Cowling today does little to celebrate Snowden. There is a tree in the village, and his ashes, with those of his wife Ethel, are scattered on Ickornshaw moor(Image: Getty Images)

Row over how to pronounce Yorkshire birthplace of Labour's Iron Chancellor before Rachel Reeves

Fleetstreet legend and Mirror columnist, Paul Routledge, sends gentle tales from his West Yorkshire allotment, Mrs R’s pantry and his local, the Old White Bear. This week, Paul visits the birthplace of Labour's first Iron Chancellor for a book launch

by · The Mirror

It takes something unusual to fill a library hall in Keighley on a rare sunny afternoon.

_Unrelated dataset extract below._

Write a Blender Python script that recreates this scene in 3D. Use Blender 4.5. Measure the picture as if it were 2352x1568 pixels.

But here we are, gathered under an imposing mural of the Rubhaiyat of Omar Khayyam, to hear about the region's most famous son.

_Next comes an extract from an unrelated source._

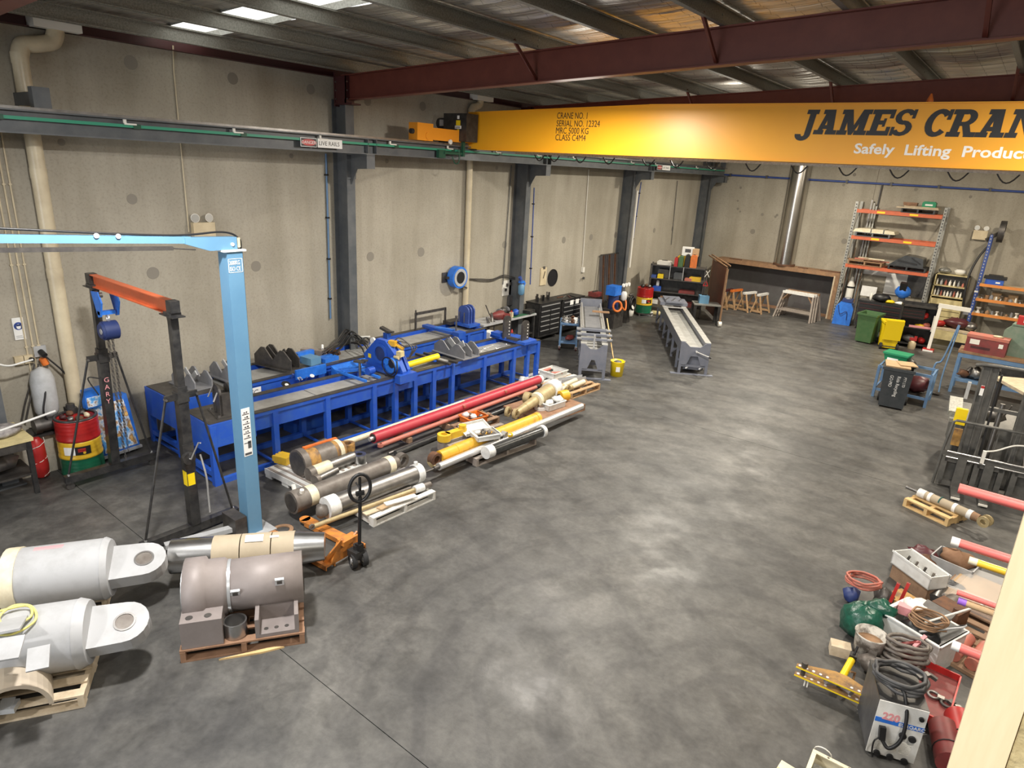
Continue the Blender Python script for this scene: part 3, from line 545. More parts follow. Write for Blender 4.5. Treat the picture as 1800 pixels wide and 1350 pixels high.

Not that many people remember Philip Snowden, first (and last) Viscount of Ickornshaw in the village of Cowling, North Yorkshire, and Labour's first Iron Chancellor.

He died in 1937, reviled by his party for joining the Tories in the National Government of the thirties but praised as a patriot by the money men. Ring any bells?

The occasion is re-publication of Snowden's controversial autobiography, almost as vitriolic as Boris Johnson’s, with a new introduction by history writer Alexander Clifford.

Political controversy apart, the greatest dispute is how to pronounce the old villain's birthplace. Locals call the former weaving village in the Pennine foothills Coh-ling, to rhyme with bowling. Not Cowling, as with how-now-brown-cow.

The name has nothing to do with cows. It's Coll's Ling, old English for Coll's hill, or tribe, depending on your preference. And villagers call themselves Cowin'eeaders.

Visiting speakers at our event, including a labour historian who kept this hat on throughout the proceedings, found it hard to get their heads round this semantic difficulty, and persisted in mispronouncing the name.

For many years, I lived just across the field from Snowden's birthplace in Middleton, a straggling hillside row of stone cottages, all alike but uniquely different. A beautiful sight from my front door at Gill Top.

Cowling today does little to celebrate Snowden. There is a tree in the village, and his ashes, with those of his wife Ethel, are scattered on Ickornshaw moor, where a suitably stern cairn commemorates his love of his native land.

The discussion grew too arcane even for me, author of eight political biographies, and I had to get home to make the tea.

Nobody mentioned the fact that the real Iron Chancellor was Otto von Bismarck, autocratic 19th century ruler of Germany whose foreign policy was known as “blood and iron”.

You heard it here, but don't tell Rachel Reeves.